As the Prince of Wales said in Westminster today (Jan. 27), the Holocaust was an “evil unique in history,” and one we should never forget.
January 27, 2015 marks the 70-year anniversary of the liberation of the biggest and one of the most known of the Nazi Concentration Camps, Auschwitz-Birkenau, a date that also represents International Holocaust Memorial Day.
The Holocaust is not the only mass genocide within history, but it occurred within modern Europe; Germany in particular was a supposedly enlightened country. The scale of this atrocity is incomprehensible; 1.1 million prisoners died in Auschwitz alone, 90% of which were Jewish.
Almost all of the living Holocaust survivors were just children or teenagers when they were liberated. They had been separated from family and friends whom they never got to see again, and honestly believed they would not make it out alive.

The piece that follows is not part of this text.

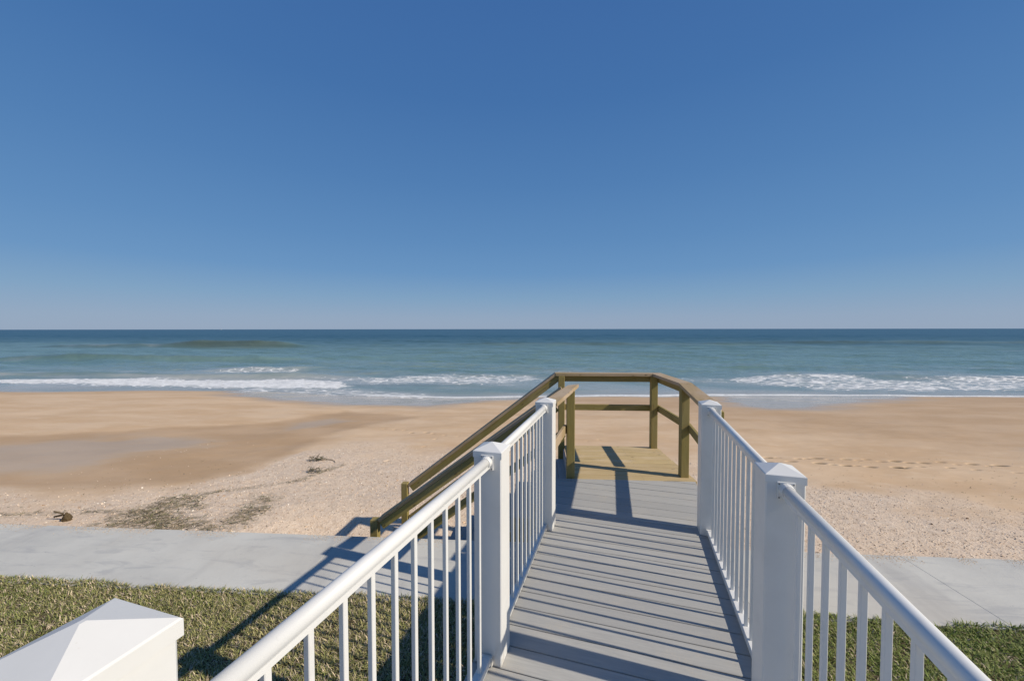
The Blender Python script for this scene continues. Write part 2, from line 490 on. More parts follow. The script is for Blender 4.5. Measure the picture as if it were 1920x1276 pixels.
XS = [-90, -60, -40, -38, -31, -20, -14, -6, 0, 13, 35, 60, 90]
YS = [28, 27.6, 27.2, 27.3, 28.6, 28.8, 27.1, 26.3, 27.4, 28.5, 29.5, 30.5, 31]
def shore_y(x):
    return np.interp(x, XS, YS) + .25*(vnoise(x*.35, x*0+3.3, 5)-.5)
SEA = -3.15
def sand_base(x, y):
    Y = shore_y(x); t = (y-10)/(Y-10)
    near = -1.45-.045*(y-4)
    near = near-.24*(1-sstep(5.6, 7.4, y))*sstep(-5.0, -3.2, x)*(1-sstep(2.0, 3.5, x))   # sand lowered round the stairs to keep their cast shadow out of view
    mid = -1.72+(SEA+1.72)*(.6*t+.4*t*t)
    far = SEA-.05*(y-Y)
    return np.where(y < 10, near, np.where(t < 1, mid, far))
BASIN = [(-14.9, 7.1), (-11.39, 7.3), (-9.08, 7.42), (-7.71, 7.9), (-7.11, 8.7), (-6.85, 10.1), (-7.1, 12.3), (-6.6, 14.2), (-5.4, 16.6), (-9.48, 18.2), (-10.6, 14.6), (-13.81, 13.1), (-16.5, 11.7), (-30, 10.5), (-30, 6.9)]
FILM = [(-30, 7.2), (-12.49, 7.9), (-11.4, 8.3), (-11.1, 9.1), (-10.5, 10.64), (-9.3, 11.5), (-12.77, 12.3), (-14.8, 11.5), (-17, 10.4), (-30, 9.5)]
FILM2 = [(-9.0, 13.2), (-8.0, 14.5), (-7.4, 15.6), (-8.92, 16.2), (-9.8, 14.8)]
FILM3 = [(13.2, 12.0), (15.64, 13.1), (22, 13.4), (22, 11.8), (14, 11.5)]
SHOREL = [(-24, 27.0), (-20.8, 24.9), (-14.5, 22.4), (-10.4, 20.2), (-6, 20.4), (-3.5, 23), (-.5, 26.5), (-6, 28), (-24, 30)]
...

One of the survivors from Auschwitz, Arek Hersh, who was only fourteen when he arrived at the camp, spoke to The Telegraph about his experience that still haunts him to this day.
“I shudder every time I think about this place. I can’t control the fear. Every time I come here I feel fearful.”
He later added:
“When I think of all the terrible things that happened to us: how we lived, how we died. It’s a reminder of what men can do to each other.”
David Cameron, Prime Minister of the United Kingdom, announced earlier today that the government is funding £50 million towards a new Holocaust Memorial in London in order to maintain awareness of “the darkest hour of human history.”
Our thoughts are with those who survived, and to those 11 million prisoners who did not make it to liberation.